Dalam pasal 36 ayat 1 Undang-Undang No. 32 tahun 2002 tentang penyiaran, isi siaran wajib mengandung informasi, pendidikan, hiburan, dan manfaat untuk pembentukan intelektualitas, watak, moral, kemajuan, kekuatan bangsa, menjaga persatuan dan kesatuan, serta mengamalkan nilai-nilai agama dan budaya Indonesia. Jika melihat konten televisi sekarang, bagaimana ukuran tayangan mendidik bagi anak bangsa di tengah laju industri komersial yang membutuhkan rating?
Setiap hari masyarakat disuguhi drama percintaan, berita-berita kriminal, hingga komedi slapstick. Sedangkan tayangan Olimpiade Tokyo 2020 yang mengedepankan edukasi olahraga pentas dunia mencoba dilarang untuk ditayangkan. Sehingga perlu penataan ulang konsep dan fungsi KPI sebagai lembaga yang kredibel agar tidak ada krisis kepercayaan publik terhadap sajian konten bagi masyarakat.
Baca Juga : Pernikahan Atta dan Aurel : Pelestarian Budaya Pamer
Negara Majemuk
Indonesia merupakan negara multikultural yang terdiri dari berbagai latar belakang sosial, budaya, dan agama. Negara harus adil mengambil kebijakan yang moderat agar tidak terjadi konflik di masyarakat. Kasus aduan pertandingan voli wanita pantai di Olimpiade Tokyo perlu dianalisis lebih luas dampak opini publik. Agar ke depan bisa lebih jelas batasan tayangan mendidik dan tidak mendidik di media televisi, radio, dan lainnya.
Hanya dari sinetron, berdasarkan data dari bagian pengaduan KPI Pusat terhitung sejak tahun 2019 hingga pertengahan 2021, total jumlah pengaduan masyarakat yang sudah terverifikasi mencapai 1.598 aduan. Dari total aduan tersebut, KPI menggolongkan pelanggaran penyiaran televisi terhadap sensitivitas perlindungan anak mencapai 48 persen, pelanggaran penggolongan program siaran 26 persen, dan pelanggaran penghormatan terhadap norma kesopanan dan kesusilaan sebesar 12 persen.
Alasan senonoh (keterbukaan aurat) yang menjadi aturan wajib voli pantai adalah batasan konsep moral (norma kesusilaan dan kesopanan) bagi umat Islam. Sedangkan Indonesia terdiri dari berbagai agama dan lapisan masyarakat yang berbeda latar belakang budaya. Mengaitkan unsur tayangan mendidik berdasarkan standarisasi moral Islam akan menciptakan konflik ideologi di masyarakat.

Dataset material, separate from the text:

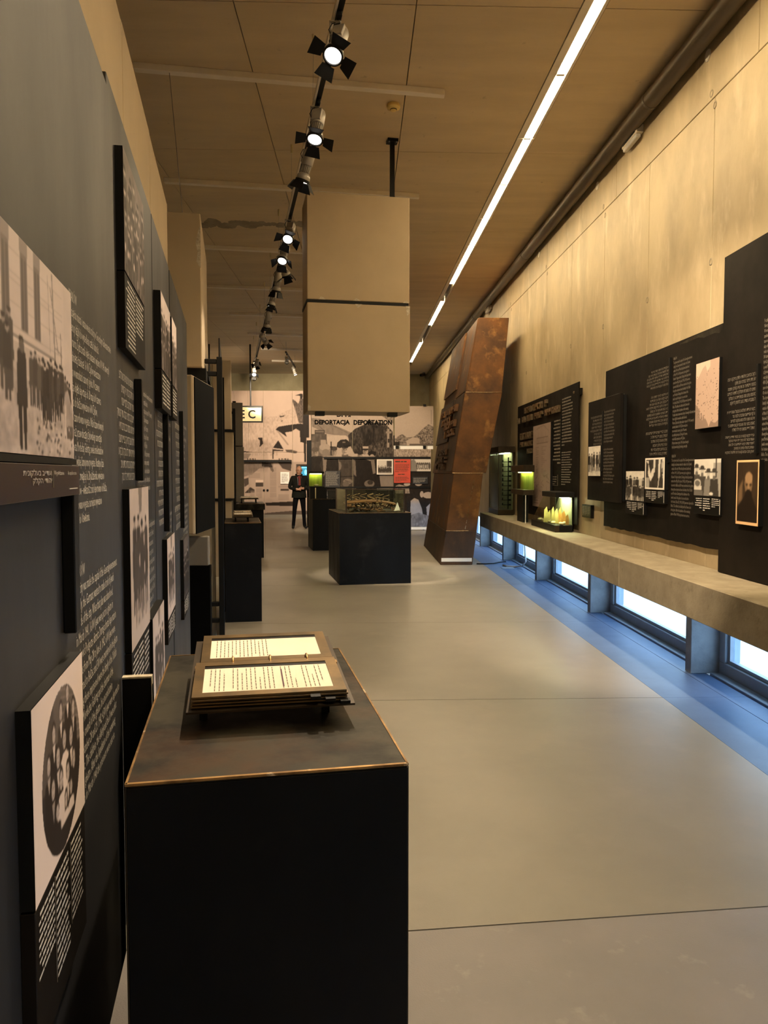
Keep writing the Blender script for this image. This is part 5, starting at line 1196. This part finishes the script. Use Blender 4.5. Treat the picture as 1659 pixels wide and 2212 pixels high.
# station sign on its rod
sg = Thing('station_sign', 'cream station sign in a black frame ending in EC, hung from the ceiling', 'sign', o=(-3.4, 22.0, 3.2))
X0, X1, Z0, Z1 = -4.62, -2.78, 2.975, 3.445
sg.part('panel', G().box(X0 + .02, X1 - .02, 22.0, 22.06, Z0 + .02, Z1 - .02), 'sign_cream')
for b in ((X0, X1, Z0, Z0 + .035), (X0, X1, Z1 - .035, Z1), (X0, X0 + .03, Z0 + .035, Z1 - .035), (X1 - .03, X1, Z0 + .035, Z1 - .035)): sg.part('frame_bar', G().box(b[0], b[1], 21.975, 22.085, b[2], b[3]), 'black_paint')
g = G(); text_fit(g, ['B E Ł Ż E C'], (-4.45, 21.996, 3.085), EX, EZ, 1.47, .325, bold=.022, res=3); sg.part('sign_letters', g, 'black_gloss')
sg.part('hanger_rod', G().tube([(-3.12, 22.03, Z1), (-3.12, 22.03, ceil_z(22))], .022, 8), 'black_paint'); sg.part('hanger_rod', G().tube([(-4.28, 22.03, Z1), (-4.28, 22.03, ceil_z(22))], .022, 8), 'black_paint')
# dark column and a small screen by the standing man
solo('dark_column', G().box(-1.50, -1.36, 21.6, 21.9, 0, 2.45), 'black_paint', 'dark upright column at the left end of the deportation photo wall', 'column', o=(-1.43, 21.7, 0), bevel=.004)
mn = Thing('wall_screen', 'small glowing blue screen behind the standing man', 'screen', o=(-1.6, 23.0, 1.4))
X0, X1, Z0, Z1 = -1.76, -1.58, 1.46, 1.73
mn.part('casing', G().box(X0 - .03, X1 + .03, 23.0, 23.06, Z0 - .03, Z1 + .03), 'black_paint'); mn.part('display', G().box(X0, X1, 22.994, 23.0, Z0, Z1), 'screen_blue')
mn.part('picture', G().prism([(X1 - .05 + .045 * math.cos(t * .7), 22.992, Z0 + .10 + .085 * math.sin(t * .7)) for t in range(9)], (0, .002, 0)).box(X0, X1, 22.991, 22.994, Z1 - .05, Z1 - .02), 'screen_pale')
mn.part('stand', G().box(-1.70, -1.64, 23.02, 23.05, 0, Z0 - .03), 'black_paint')

# ================================================================== THE STANDING MAN
def person(label, loc, rz):
    J = {'pel': (0, 0, .93, .135, .11), 'hipL': (.09, 0, .90, .095, .09), 'kneL': (.13, .02, .50, .062, .062), 'ankL': (.16, -.01, .10, .045, .045),
         'hipR': (-.09, 0, .90, .095, .09), 'kneR': (-.12, .02, .50, .062, .062), 'ankR': (-.145, -.01, .10, .045, .045),
         'toeL': (.19, .15, .045, .042, .035), 'toeR': (-.17, .15, .045, .042, .035), 'heeL': (.158, -.05, .045, .04, .035), 'heeR': (-.143, -.05, .045, .04, .035),
         'wai': (0, .01, 1.07, .155, .115), 'che': (0, 0, 1.28, .175, .125), 'nec0': (0, -.005, 1.44, .085, .075), 'nec1': (0, .015, 1.50, .055, .055), 'hd': (0, .03, 1.56, .05, .05),
         'shL': (.185, 0, 1.40, .072, .07), 'elL': (.265, .00, 1.13, .055, .055), 'wrL': (.09, .20, 1.09, .036, .034), 'plL': (.035, .22, 1.085, .034, .022),
         'shR': (-.185, 0, 1.40, .072, .07), 'elR': (-.27, .00, 1.13, .055, .055), 'wrR': (-.10, .19, 1.11, .036, .034), 'plR': (-.045, .22, 1.115, .034, .022)}
    E = [('pel', 'hipL'), ('hipL', 'kneL'), ('kneL', 'ankL'), ('ankL', 'toeL'), ('ankL', 'heeL'), ('pel', 'hipR'), ('hipR', 'kneR'), ('kneR', 'ankR'), ('ankR', 'toeR'), ('ankR', 'heeR'),
         ('pel', 'wai'), ('wai', 'che'), ('che', 'nec0'), ('nec0', 'nec1'), ('nec1', 'hd'), ('che', 'shL'), ('shL', 'elL'), ('elL', 'wrL'), ('wrL', 'plL'), ('che', 'shR'), ('shR', 'elR'), ('elR', 'wrR'), ('wrR', 'plR')]
    for sd, sx in (('L', -1), ('R', 1)):
        px, py, pz = J['pl' + sd][:3]
        for i, (dy, dz, L) in enumerate(((.012, .026, .040), (.016, .010, .046), (.014, -.008, .044), (.008, -.024, .036))):
            a, b = 'f%s%da' % (sd, i), 'f%s%db' % (sd, i)
            J[a] = (px + sx * (.02 + L * .5), py + dy, pz + dz, .010, .009); J[b] = (px + sx * (.02 + L), py + dy - .016, pz + dz - .004, .008, .008)
            E += [('pl' + sd, a), (a, b)]
        J['t' + sd] = (px + sx * .012, py - .012, pz + .040, .010, .010); J['u' + sd] = (px + sx * .032, py - .004, pz + .052, .008, .008); E += [('pl' + sd, 't' + sd), ('t' + sd, 'u' + sd)]
    keys = list(J); me = bpy.data.meshes.new('person_body'); me.from_pydata([J[k][:3] for k in keys], [(keys.index(a), keys.index(b)) for a, b in E], [])
    ob = bpy.data.objects.new('person_skeleton', me); COL.objects.link(ob)
    sk = ob.modifiers.new('skin', 'SKIN'); sk.use_smooth_shade = True
    for i, k in enumerate(keys): me.skin_vertices[0].data[i].radius = J[k][3:5]; me.skin_vertices[0].data[i].use_root = (k == 'pel')
    ss = ob.modifiers.new('sub', 'SUBSURF'); ss.levels = 2; ss.render_levels = 2
    dg = bpy.context.evaluated_depsgraph_get(); body = bpy.data.meshes.new_from_object(ob.evaluated_get(dg)); bpy.data.objects.remove(ob)
    bm = bmesh.new(); bm.from_mesh(body)
    # head: egg with brow, nose, chin and ears, sunk onto the neck
    hv = bmesh.ops.create_uvsphere(bm, u_segments=24, v_segments=18, radius=1.0)['verts']; hs = set(hv)
    for v in hv:
        x, y, z = v.co; k = 1 - .22 * max(0, -z) ** 1.5
        nx, ny, nz = x * .078 * k, y * .098 * (1 - .10 * max(0, -z)), z * .118
        if y > .5:
            ny += .022 * math.exp(-((x / .16) ** 2 + ((z + .12) / .22) ** 2)) + .008 * math.exp(-((x / .3) ** 2 + ((z + .85) / .2) ** 2)) - .010 * (math.exp(-(((x - .38) / .16) ** 2 + ((z - .05) / .12) ** 2)) + math.exp(-(((x + .38) / .16) ** 2 + ((z - .05) / .12) ** 2)))
            ny -= .005 * math.exp(-((x / .35) ** 2 + ((z + .45) / .06) ** 2))
        nx += math.copysign(.016, x) * math.exp(-((y / .16) ** 2 + (z / .22) ** 2)) if abs(x) > .7 else 0
        v.co = (nx, ny + .035, nz + 1.605)
    bm.to_mesh(body); bm.free()
    for m in ('jacket', 'trousers', 'skin', 'black_paint'): body.materials.append(MATS[m])
    for p in body.polygons:
        c = p.center; p.use_smooth = True
        hand = c.z > 1.0 and c.z < 1.2 and c.y > .165 and abs(c.x) < .11
        p.material_index = 2 if (c.z > 1.475 or hand) else (3 if c.z < .105 else (1 if c.z < .98 else 0))
    root = bpy.data.objects.new('person', body); COL.objects.link(root); root.location = loc; root.rotation_euler = (0, 0, rz)
    tag(root, label, 'person')
    def child(name, g, mat, smooth=True):
        o = bpy.data.objects.new(name, g.mesh(name, mat, smooth=smooth)); COL.objects.link(o); o.parent = root; return o
    # hair band, glasses, jacket hem and collar, shirt front, bag strap
    h = G(); vs = []; 
    for i in range(9):
        for j in range(20):
            a = math.pi * (1.06 + .88 * j / 19) if True else 0; t = -.35 + 1.0 * i / 8
            r = math.sqrt(max(0, 1 - t * t)); vs.append((.082 * r * math.cos(a), .035 + .103 * r * math.sin(a), 1.607 + .122 * t))
    h.add(vs, [(i * 20 + j, i * 20 + j + 1, (i + 1) * 20 + j + 1, (i + 1) * 20 + j) for i in range(8) for j in range(19)]); child('hair', h, 'hair_grey')
    child('glasses', G().tube([(-.075, .06, 1.612), (-.055, .125, 1.612), (-.02, .138, 1.612), (0, .142, 1.616), (.02, .138, 1.612), (.055, .125, 1.612), (.075, .06, 1.612)], .004, 6), 'black_paint')
    child('eyes', G().blob((.030, .118, 1.612), (.010, .006, .006)).blob((-.030, .118, 1.612), (.010, .006, .006)), 'ink')
    hem = []; 
    def ring(z, rx, ry, cy, n=22): return [(rx * math.cos(2 * math.pi * k / n), cy + ry * math.sin(2 * math.pi * k / n), z) for k in range(n)]
    rows = [ring(.86, .205, .165, .0), ring(.95, .20, .16, .0), ring(1.05, .185, .145, .005), ring(1.20, .19, .145, .0), ring(1.34, .20, .135, -.005), ring(1.43, .14, .10, -.008), ring(1.485, .085, .085, .0)]
    jk = G(); n = 22; jk.add([p for r in rows for p in r], [(i * n + j, i * n + (j + 1) % n, (i + 1) * n + (j + 1) % n, (i + 1) * n + j) for i in range(len(rows) - 1) for j in range(n) if not (i >= 2 and j in (5,))])
    child('jacket', jk, 'jacket')
    child('shirt', G().prism([(-.035, .135, 1.20), (.035, .135, 1.20), (.055, .10, 1.42), (.03, .08, 1.46), (-.03, .08, 1.46), (-.055, .10, 1.42)], (0, -.02, 0)), 'shirt_red', False)
    child('collar', G().tube([(-.07, .05, 1.44), (-.085, -.02, 1.49), (0, -.085, 1.50), (.085, -.02, 1.49), (.07, .05, 1.44)], .022, 8), 'jacket')
    child('lanyard', G().tube([(.06, .02, 1.475), (.055, .13, 1.38), (.05, .165, 1.2)], .006, 6), 'alu')
    return root
person('man in a dark jacket and red shirt standing with folded hands at the far end', (-1.665, 20.9, 0), math.radians(180 + 12))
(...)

Meskipun mayoritas masyarakat Indonesia beragama Islam, tak lantas setiap standarisasi moral dilandaskan atas satu agama tertentu. Etika setiap budaya dan daerah di negara majemuk seperti Indonesia tentu mempunyai batasan masing-masing. Sehingga penilaian terhadap boleh-tidaknya tayangan televisi harus diimbangi dengan alasan logis berdasarkan konteks dan esensi program tersebut.

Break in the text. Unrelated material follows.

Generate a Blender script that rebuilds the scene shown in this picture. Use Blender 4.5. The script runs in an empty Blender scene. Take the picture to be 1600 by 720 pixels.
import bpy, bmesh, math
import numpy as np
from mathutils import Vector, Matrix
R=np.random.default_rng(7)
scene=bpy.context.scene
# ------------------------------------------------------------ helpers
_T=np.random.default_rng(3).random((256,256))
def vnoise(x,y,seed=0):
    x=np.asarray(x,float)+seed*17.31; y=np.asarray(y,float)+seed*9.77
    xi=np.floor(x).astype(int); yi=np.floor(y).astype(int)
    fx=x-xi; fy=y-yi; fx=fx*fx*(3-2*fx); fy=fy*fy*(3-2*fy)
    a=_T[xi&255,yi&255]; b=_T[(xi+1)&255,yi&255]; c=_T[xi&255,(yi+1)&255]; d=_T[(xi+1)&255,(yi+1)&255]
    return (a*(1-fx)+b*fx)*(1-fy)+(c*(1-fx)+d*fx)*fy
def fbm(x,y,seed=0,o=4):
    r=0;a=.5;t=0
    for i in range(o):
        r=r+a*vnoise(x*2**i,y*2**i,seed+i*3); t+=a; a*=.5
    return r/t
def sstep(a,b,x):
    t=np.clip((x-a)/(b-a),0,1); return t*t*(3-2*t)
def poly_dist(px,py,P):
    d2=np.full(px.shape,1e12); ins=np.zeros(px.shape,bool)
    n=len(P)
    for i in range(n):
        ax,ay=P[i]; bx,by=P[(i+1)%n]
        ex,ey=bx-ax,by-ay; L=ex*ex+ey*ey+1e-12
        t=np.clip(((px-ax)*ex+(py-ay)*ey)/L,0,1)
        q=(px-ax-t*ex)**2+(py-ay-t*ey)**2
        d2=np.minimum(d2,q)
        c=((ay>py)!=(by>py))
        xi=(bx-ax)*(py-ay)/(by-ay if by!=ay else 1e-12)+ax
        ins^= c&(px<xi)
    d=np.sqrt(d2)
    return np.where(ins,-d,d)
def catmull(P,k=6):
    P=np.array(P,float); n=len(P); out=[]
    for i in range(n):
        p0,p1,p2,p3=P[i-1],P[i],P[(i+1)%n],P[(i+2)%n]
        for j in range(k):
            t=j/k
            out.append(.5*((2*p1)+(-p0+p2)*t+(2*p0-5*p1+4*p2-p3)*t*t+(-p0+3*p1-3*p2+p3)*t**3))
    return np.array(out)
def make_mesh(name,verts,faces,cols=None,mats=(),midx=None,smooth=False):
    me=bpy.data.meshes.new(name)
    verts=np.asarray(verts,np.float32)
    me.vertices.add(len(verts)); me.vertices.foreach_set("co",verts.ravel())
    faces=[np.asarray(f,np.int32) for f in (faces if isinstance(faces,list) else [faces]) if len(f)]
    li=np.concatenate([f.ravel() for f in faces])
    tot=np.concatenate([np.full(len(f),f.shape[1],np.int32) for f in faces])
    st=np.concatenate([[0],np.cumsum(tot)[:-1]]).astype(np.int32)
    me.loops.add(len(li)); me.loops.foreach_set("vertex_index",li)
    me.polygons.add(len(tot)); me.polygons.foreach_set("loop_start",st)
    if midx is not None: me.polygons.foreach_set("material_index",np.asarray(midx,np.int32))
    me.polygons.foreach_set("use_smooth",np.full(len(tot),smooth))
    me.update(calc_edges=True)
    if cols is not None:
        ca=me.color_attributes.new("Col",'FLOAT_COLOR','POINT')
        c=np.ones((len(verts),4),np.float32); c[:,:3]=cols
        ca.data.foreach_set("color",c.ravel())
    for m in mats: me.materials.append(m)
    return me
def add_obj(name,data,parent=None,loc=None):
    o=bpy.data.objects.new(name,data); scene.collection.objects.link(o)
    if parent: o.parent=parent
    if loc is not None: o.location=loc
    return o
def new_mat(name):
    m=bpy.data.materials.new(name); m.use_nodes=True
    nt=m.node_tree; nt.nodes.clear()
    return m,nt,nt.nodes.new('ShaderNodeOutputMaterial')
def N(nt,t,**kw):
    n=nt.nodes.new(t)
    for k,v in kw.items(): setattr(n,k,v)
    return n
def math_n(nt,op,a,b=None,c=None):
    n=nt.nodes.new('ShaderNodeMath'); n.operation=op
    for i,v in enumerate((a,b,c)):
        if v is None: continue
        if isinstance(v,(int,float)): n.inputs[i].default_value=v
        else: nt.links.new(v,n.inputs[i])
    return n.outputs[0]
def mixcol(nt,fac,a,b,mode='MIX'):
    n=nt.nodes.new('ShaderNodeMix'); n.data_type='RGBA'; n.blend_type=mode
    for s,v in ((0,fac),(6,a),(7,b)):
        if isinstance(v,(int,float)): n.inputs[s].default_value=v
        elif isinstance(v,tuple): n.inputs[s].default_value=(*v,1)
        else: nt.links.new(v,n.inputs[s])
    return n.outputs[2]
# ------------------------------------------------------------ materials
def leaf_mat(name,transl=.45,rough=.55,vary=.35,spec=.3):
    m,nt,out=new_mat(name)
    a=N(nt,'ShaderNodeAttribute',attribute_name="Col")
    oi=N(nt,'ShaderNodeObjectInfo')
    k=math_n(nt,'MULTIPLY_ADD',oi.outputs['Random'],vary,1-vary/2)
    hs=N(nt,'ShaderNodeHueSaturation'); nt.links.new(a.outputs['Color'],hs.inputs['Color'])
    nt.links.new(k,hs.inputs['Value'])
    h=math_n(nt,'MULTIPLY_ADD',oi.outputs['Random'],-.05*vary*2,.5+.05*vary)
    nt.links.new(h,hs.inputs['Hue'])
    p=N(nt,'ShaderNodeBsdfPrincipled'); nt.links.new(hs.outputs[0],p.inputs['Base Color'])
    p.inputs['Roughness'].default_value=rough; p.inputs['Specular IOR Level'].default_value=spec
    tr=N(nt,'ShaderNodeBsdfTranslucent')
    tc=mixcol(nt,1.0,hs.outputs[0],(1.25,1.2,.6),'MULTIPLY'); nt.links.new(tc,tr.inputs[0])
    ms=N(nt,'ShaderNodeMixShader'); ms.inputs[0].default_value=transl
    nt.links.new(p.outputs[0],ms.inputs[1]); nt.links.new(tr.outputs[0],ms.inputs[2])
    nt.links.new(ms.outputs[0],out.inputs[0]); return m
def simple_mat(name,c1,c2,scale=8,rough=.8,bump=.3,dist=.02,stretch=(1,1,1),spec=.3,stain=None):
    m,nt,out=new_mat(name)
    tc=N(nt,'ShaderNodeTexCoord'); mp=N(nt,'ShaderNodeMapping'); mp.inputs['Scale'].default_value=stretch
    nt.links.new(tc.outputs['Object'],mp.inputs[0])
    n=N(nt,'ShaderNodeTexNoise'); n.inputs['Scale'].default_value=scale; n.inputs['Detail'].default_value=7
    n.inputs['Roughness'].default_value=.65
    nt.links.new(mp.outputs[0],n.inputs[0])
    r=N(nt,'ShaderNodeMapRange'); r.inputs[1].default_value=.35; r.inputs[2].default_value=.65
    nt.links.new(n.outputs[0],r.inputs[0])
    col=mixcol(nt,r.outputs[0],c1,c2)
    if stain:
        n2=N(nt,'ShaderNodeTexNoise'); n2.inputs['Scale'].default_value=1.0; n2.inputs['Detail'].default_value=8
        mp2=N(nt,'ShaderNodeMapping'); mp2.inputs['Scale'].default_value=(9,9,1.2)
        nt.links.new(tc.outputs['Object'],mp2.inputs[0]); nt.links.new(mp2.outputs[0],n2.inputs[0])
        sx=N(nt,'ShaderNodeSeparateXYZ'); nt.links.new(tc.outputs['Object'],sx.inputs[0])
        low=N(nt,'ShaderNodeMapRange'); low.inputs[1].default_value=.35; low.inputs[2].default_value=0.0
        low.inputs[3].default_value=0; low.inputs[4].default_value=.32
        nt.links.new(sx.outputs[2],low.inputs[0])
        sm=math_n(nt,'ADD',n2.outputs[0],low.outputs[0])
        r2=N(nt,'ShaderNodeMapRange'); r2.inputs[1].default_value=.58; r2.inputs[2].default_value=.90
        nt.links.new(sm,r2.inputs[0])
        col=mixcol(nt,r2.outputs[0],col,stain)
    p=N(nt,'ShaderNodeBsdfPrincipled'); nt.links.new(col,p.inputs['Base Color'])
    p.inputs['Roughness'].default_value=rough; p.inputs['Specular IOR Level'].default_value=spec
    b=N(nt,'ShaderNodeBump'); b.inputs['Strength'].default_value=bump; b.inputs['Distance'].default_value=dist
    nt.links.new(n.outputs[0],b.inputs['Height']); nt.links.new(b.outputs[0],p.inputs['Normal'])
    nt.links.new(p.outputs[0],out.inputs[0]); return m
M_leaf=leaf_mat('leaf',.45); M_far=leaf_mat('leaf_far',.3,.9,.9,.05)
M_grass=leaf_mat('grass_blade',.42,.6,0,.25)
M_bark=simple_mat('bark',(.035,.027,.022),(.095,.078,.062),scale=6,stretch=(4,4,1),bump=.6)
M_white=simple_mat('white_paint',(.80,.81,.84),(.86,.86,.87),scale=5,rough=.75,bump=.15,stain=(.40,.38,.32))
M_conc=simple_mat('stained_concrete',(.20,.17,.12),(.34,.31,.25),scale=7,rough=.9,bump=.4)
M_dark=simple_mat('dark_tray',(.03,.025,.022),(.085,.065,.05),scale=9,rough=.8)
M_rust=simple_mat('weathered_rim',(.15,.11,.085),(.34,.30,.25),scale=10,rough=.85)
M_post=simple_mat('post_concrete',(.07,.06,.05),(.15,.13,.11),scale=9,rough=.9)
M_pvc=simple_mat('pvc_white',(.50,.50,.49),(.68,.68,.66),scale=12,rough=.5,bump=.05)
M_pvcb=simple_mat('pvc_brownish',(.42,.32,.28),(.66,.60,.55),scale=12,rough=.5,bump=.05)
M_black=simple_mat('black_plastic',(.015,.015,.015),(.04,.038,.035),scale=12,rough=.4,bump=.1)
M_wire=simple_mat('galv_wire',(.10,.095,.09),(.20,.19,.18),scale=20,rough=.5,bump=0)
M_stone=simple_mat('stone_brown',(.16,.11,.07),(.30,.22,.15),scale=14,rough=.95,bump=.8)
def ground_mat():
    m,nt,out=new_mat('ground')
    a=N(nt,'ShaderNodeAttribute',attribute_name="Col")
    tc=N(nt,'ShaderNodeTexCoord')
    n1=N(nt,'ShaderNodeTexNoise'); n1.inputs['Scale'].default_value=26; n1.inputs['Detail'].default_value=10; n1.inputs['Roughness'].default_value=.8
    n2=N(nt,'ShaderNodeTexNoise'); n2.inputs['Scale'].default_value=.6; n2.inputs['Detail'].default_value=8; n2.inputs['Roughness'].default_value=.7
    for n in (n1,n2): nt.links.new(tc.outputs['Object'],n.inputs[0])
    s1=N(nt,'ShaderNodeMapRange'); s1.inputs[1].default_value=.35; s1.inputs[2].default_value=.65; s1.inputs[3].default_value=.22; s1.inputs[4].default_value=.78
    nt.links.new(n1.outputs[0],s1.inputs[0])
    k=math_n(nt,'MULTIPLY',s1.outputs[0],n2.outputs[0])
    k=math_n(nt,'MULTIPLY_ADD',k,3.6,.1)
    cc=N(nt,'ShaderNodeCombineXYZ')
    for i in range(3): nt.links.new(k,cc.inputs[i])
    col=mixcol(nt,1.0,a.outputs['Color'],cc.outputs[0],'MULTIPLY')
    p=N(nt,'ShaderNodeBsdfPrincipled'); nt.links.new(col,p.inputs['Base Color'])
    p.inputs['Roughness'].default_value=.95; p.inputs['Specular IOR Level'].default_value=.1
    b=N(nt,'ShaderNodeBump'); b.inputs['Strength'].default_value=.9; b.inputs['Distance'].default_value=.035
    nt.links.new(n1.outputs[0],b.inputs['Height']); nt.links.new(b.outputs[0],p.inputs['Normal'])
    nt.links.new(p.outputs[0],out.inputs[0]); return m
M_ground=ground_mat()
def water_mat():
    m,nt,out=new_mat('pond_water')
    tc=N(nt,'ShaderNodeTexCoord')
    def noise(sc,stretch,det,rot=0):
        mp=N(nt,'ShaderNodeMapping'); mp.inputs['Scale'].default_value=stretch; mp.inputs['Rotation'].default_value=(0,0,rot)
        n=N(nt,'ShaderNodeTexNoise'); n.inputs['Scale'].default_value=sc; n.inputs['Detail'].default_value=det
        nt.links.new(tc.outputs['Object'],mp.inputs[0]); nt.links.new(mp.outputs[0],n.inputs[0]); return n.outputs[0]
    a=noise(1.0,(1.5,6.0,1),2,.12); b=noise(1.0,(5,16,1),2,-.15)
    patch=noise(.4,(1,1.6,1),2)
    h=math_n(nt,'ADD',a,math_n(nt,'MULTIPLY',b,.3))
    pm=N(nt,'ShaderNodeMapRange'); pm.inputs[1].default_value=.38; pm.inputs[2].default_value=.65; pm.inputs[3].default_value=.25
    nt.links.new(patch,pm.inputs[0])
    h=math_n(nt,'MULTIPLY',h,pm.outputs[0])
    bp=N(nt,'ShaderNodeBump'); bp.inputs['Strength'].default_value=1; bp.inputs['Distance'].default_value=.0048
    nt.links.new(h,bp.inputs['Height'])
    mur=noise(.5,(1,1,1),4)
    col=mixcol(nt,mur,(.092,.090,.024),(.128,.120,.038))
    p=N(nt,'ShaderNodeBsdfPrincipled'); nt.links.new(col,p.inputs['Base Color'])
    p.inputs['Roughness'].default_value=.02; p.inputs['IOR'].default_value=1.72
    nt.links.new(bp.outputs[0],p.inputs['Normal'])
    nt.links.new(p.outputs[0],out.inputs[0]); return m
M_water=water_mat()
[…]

Jangan sampai citra KPI di mata masyarakat adalah sebagai lembaga yang membatasi kreativitas dan inovasi program televisi modern. Membungkam ide kekayaan intelektual dan lebih memilih tayangan yang monoton dan terkesan membodohi masyarakat. KPI mempunyai fungsi pengawasan, tidak punya hak eksklusif menghentikan tayangan publik. Demokrasi menghendaki adanya kebebasan, bukan pembatasan terhadap eksepresi kesenian visual.
Mengutip pernyataan Sudjiwo Tedjo, “Lebih baik anak kecil lihat adegan ciuman sehingga dia optimistis bahwa manusia bisa saling menyayangi daripada anak kecil nggak boleh lihat orang ciuman tetapi lihat di berita kekerasan orang digampar di televisi.” Setidaknya bisa dijadikan refleksi tentang konsep penyiaran yang lebih bijaksana untuk diaplikasikan daripada menerima semua aduan yang tidak berlandaskan pemahaman mengenai konsep moral dan edukasi.
Media penyiaran, khususnya televisi, mempunyai pengaruh yang kuat dalam membentuk kepribadian bangsa. Generasi penerus disuguhi konsumsi program televisi setiap saat. Ketika konsep tayangan mendidik dan tidak mendidik masih belum distandarisasi, maka tujuan KPI sebagai media pengontrol penyiaran nasional tidak efektif. Setidaknya hingga saat ini, apakah tayangan yang sudah mendapat lisensi berhak tayang oleh KPI berhasil mendidik masyarakat? Atau malah sebaliknya?